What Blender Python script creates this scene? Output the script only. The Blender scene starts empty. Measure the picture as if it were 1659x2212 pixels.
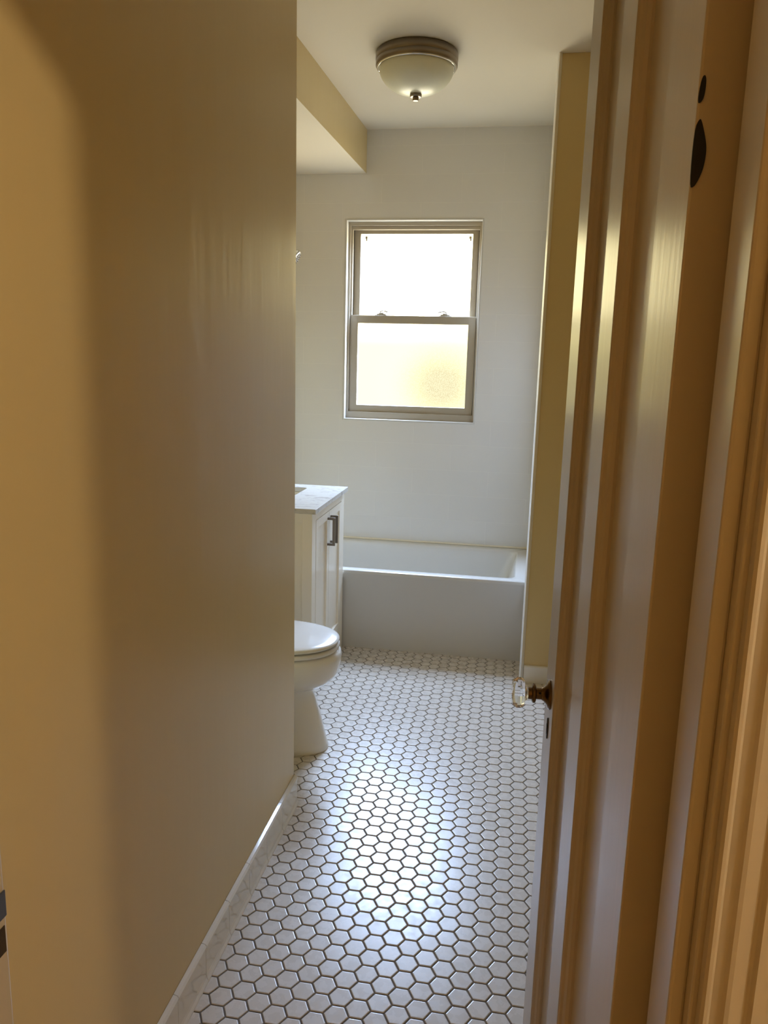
import bpy, bmesh, math, random
from mathutils import Vector, Matrix
random.seed(7)
S = bpy.context.scene
COL = S.collection

# ------------------------------------------------------------------ helpers
def link(o, parent=None):
    COL.objects.link(o)
    if parent is not None:
        o.parent = parent
    return o

def mesh_obj(name, bm, mat, parent=None, smooth=False, angle=None):
    me = bpy.data.meshes.new(name)
    bmesh.ops.recalc_face_normals(bm, faces=bm.faces)
    bm.to_mesh(me); bm.free()
    if mat is not None:
        me.materials.append(mat)
    if smooth:
        for p in me.polygons: p.use_smooth = True
        if angle is not None:
            try: me.set_sharp_from_angle(angle=math.radians(angle))
            except Exception: pass
    return link(bpy.data.objects.new(name, me), parent)

def tag(o, label, cat, group=None, kind=None):
    o['label'] = label; o['category'] = cat
    if group: o['group'] = group
    if kind: o['kind'] = kind
    return o

def empty(name, loc, rz=0.0, parent=None):
    o = bpy.data.objects.new(name, None)
    o.location = loc; o.rotation_euler = (0, 0, rz)
    o.empty_display_size = .05
    return link(o, parent)

def box(bm, x0, x1, y0, y1, z0, z1, bev=0.0, seg=2):
    r = bmesh.ops.create_cube(bm, size=1.0)
    vs = r['verts']
    for v in vs:
        v.co.x = x0 + (v.co.x + .5) * (x1 - x0)
        v.co.y = y0 + (v.co.y + .5) * (y1 - y0)
        v.co.z = z0 + (v.co.z + .5) * (z1 - z0)
    if bev > 0:
        es = list({e for v in vs for e in v.link_edges})
        bmesh.ops.bevel(bm, geom=es, offset=bev, segments=seg, profile=.5, affect='EDGES')

def loft(bm, loops, cap0=True, cap1=True, close=True):
    rows = [[bm.verts.new(p) for p in lp] for lp in loops]
    n = len(rows[0])
    for a, b in zip(rows[:-1], rows[1:]):
        for i in range(n if close else n - 1):
            j = (i + 1) % n
            bm.faces.new((a[i], a[j], b[j], b[i]))
    if cap0: bm.faces.new(rows[0])
    if cap1: bm.faces.new(rows[-1])
    return rows

def prism(bm, pts, axis, a0, a1, mp):
    """profile pts (u,v) swept along an axis; mp(u,v,t)->xyz"""
    loft(bm, [[mp(u, v, a0) for u, v in pts], [mp(u, v, a1) for u, v in pts]])

def lathe(bm, prof, M, n=48, cap0=True, cap1=True):
    loops = []
    for r, h in prof:
        loops.append([M @ Vector((r * math.cos(2 * math.pi * i / n), r * math.sin(2 * math.pi * i / n), h)) for i in range(n)])
    loft(bm, loops, cap0, cap1)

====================

WHAT YOU NEED TO DO:
With all pictures left out, please transcribe exactly the lines from the start of the material through the line with "COL = S.collection".

THE OUTPUT:
What Blender Python script creates this scene? Output the script only. The Blender scene starts empty. Measure the picture as if it were 1659x2212 pixels.
import bpy, bmesh, math, random
from mathutils import Vector, Matrix
random.seed(7)
S = bpy.context.scene
COL = S.collection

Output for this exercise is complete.